First, moral realism is a form of cognitivism. Cognitivism is the view that moral judgments express beliefs that are capable of being true or false. Realists see moral judgments as beliefs that are true or false depending on whether they accurately represent moral facts. In contrast, noncognitivists (expressivists) maintain that the function of moral discourse is either to express the affective states—such as the emotions or desires—of the speaker and to persuade others to share them (emotivism) or to prescribe universal rules of conduct (prescriptivism). Noncognitivists deny that there are moral facts against which the truth of moral judgments can be checked and that there are moral properties that determine the moral qualities of persons and actions. Moreover, since the noncognitive states that are expressed by moral judgments themselves have no truth-value, moral judgments are not capable of being true or false.

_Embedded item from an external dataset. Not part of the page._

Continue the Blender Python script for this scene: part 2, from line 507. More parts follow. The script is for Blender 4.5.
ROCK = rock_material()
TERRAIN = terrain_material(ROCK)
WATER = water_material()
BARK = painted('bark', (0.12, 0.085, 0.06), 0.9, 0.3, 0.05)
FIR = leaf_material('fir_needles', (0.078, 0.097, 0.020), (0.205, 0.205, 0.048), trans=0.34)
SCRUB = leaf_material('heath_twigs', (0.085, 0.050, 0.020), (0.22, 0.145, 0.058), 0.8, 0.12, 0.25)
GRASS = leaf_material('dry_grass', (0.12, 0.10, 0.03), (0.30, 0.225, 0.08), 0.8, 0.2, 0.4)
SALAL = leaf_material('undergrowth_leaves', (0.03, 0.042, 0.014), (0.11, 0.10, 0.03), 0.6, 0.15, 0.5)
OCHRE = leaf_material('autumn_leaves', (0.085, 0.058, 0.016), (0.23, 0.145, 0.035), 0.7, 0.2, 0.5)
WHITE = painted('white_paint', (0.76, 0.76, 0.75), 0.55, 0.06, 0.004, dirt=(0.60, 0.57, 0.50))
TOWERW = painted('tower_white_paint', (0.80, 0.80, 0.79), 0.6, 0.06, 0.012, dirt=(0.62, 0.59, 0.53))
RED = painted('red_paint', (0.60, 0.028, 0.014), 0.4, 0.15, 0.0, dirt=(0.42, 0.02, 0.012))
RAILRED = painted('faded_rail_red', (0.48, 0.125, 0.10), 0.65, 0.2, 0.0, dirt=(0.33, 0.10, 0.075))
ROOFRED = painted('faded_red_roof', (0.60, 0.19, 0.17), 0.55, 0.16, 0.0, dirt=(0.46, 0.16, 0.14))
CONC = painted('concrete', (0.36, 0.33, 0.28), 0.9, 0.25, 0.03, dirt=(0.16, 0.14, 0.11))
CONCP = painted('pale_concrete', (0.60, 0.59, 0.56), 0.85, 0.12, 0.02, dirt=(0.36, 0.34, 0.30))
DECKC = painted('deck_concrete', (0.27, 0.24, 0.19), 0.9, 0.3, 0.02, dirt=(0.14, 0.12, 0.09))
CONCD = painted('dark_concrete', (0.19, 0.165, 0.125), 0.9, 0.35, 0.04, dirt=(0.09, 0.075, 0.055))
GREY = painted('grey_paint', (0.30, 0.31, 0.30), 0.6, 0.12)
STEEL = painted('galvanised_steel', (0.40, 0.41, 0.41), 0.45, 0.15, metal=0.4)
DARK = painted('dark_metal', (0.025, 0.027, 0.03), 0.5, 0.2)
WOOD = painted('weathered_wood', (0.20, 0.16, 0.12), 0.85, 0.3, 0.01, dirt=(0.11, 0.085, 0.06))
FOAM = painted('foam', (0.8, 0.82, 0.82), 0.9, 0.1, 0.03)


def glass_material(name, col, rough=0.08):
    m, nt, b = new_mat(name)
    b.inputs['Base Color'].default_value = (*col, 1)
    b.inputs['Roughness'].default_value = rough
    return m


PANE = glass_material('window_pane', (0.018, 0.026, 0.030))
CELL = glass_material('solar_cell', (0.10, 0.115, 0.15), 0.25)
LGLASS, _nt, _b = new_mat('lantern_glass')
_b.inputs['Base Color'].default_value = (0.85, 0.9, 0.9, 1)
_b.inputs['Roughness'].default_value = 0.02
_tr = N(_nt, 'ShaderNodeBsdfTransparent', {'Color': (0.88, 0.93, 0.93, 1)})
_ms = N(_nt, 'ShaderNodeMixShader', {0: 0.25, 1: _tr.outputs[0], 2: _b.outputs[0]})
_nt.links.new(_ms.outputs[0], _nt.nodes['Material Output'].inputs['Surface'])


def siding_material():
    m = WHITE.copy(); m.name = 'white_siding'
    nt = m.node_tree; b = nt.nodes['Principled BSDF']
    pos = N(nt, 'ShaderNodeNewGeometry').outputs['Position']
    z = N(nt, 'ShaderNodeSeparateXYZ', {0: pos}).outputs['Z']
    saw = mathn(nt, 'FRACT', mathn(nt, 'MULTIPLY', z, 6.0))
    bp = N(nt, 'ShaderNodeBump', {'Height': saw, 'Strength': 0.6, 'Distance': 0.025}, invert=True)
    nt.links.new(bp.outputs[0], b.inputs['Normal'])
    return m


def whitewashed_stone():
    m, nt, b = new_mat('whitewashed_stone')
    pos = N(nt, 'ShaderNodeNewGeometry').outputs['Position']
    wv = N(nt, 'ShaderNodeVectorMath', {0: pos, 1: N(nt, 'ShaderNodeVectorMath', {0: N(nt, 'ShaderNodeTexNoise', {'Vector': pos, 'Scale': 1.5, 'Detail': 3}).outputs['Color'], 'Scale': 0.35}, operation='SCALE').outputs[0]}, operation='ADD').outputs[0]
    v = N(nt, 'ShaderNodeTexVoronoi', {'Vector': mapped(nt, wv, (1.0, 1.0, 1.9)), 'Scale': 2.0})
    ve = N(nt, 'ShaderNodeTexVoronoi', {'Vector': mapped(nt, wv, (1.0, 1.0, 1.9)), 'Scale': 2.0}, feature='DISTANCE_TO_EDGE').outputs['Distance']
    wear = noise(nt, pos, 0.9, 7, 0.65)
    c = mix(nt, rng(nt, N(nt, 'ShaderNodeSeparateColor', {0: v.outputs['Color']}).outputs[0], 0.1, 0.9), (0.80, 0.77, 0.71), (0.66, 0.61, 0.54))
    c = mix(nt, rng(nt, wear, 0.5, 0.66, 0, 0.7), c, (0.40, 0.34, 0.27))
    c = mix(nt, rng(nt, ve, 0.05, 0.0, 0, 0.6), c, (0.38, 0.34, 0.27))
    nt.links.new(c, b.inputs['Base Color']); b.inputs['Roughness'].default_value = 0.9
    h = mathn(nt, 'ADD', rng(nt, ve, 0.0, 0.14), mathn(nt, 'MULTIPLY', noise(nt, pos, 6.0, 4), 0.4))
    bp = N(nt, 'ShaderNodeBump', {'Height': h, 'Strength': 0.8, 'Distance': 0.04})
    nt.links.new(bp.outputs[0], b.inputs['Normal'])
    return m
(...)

Second, realism is a success theory. Realists maintain not only that moral judgments are beliefs possessing truth-values but also that some of these beliefs are true in virtue of correctly reporting moral facts. Advocates of the so-called error-theories, such as J. L. Mackie, are cognitivists—they agree that moral judgments are beliefs possessing truth-values; however, they maintain that all moral beliefs are systematically and uniformly false. This is because they deny that there are moral facts or properties of the sort required to render our moral judgments true. Moral discourse, on this view, rests on a colossal error; it presumes the reality of certain facts and properties that simply do not exist.

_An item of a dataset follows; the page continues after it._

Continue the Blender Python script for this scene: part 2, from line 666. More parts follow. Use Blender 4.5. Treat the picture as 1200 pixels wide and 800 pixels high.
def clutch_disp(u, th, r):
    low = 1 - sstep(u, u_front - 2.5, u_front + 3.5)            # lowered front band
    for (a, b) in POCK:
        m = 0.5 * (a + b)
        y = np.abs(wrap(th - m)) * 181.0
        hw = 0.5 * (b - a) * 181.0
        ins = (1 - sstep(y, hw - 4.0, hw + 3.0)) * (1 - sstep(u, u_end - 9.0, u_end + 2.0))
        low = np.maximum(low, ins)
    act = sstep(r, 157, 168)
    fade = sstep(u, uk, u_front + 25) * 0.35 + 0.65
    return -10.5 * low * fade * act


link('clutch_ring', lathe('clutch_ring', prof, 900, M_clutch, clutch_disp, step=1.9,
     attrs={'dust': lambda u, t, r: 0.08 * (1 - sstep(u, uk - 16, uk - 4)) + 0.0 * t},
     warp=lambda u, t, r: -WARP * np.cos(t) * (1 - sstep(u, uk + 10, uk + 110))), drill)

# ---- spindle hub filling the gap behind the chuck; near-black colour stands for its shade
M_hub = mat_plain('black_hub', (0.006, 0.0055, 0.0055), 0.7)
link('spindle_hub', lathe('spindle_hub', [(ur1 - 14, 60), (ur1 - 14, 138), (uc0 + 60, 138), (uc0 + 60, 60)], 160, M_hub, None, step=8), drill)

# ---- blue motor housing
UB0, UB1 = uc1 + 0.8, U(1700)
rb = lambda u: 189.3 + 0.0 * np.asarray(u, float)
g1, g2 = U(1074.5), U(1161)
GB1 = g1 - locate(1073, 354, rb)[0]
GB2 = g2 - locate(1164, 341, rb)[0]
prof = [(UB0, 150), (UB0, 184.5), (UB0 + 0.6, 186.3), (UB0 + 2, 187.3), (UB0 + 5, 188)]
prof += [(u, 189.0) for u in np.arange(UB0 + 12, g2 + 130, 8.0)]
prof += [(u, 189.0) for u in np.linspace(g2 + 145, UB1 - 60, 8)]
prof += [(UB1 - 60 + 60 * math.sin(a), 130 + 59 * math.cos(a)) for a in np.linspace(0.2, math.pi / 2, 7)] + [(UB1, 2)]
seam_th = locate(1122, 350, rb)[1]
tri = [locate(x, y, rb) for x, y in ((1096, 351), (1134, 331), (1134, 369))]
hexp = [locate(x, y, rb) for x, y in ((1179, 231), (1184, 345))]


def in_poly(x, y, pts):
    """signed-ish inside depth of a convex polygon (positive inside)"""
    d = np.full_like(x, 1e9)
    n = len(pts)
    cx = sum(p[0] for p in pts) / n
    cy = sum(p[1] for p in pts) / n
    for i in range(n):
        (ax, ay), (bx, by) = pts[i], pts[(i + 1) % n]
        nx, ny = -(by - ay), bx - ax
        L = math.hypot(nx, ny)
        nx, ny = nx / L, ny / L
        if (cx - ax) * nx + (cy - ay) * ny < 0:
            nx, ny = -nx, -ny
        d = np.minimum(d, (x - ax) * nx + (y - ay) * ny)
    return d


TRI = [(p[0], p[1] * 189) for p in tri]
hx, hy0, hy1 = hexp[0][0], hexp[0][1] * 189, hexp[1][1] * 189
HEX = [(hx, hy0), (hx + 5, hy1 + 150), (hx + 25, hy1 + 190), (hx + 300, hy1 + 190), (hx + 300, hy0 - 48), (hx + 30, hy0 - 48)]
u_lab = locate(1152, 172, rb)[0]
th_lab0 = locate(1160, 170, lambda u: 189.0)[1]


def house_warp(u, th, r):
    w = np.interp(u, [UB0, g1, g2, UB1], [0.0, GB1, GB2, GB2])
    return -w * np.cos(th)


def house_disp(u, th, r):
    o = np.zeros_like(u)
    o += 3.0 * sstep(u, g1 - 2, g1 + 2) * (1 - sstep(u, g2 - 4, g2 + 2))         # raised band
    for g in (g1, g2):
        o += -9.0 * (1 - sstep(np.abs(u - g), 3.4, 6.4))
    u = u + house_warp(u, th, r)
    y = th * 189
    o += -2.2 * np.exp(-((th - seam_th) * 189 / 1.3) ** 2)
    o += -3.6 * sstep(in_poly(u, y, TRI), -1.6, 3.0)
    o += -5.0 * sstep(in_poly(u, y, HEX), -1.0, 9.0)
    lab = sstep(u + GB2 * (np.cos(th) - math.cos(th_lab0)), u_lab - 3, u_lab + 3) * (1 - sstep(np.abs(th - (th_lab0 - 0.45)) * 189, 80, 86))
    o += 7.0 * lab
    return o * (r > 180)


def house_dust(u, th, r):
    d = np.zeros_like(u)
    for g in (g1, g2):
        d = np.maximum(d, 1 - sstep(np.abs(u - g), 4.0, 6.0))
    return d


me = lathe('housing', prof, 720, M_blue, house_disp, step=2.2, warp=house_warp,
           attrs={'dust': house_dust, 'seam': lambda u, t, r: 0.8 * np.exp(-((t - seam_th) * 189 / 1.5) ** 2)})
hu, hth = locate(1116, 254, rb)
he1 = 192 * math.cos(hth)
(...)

Third, realism entails a form of objectivism. Objectivism here is the view that moral facts are essentially independent of any subjective stance and that moral properties such as goodness and rightness can be explained without any essential reference to what any (real or hypothetical) moral agent or agents approve of, desire, would assent to under certain conditions, and so on. Realists believe that moral judgments are true or false independent of what anybody thinks of them. Moral constructivists, in contrast, maintain that the moral domain is constructed out of the subjective stance of some (real or hypothetical) moral agent or agents, and, hence, the truth conditions of moral judgments do essentially depend on that subjective stance. Different normative and metaethical theories, each committed to a constructivist account of morality, hold opposing views about what the proper subjective stance is: Egoism claims that morality is constructed out of individual attitudes or preferences, contractarianism out of the principles endorsed by deliberators situated in special circumstances of choice, ideal observer theories out of the responses of a suitably characterized ideal observer, Kantianism out of the pronouncements of the rational will, relativism out of the conventions of social groups, and so forth. Realists and constructivists both endorse the reality of moral facts and properties; they disagree about whether these facts and properties are essentially independent of a subjective stance. Moral nihilists deny the existence of moral facts and properties altogether.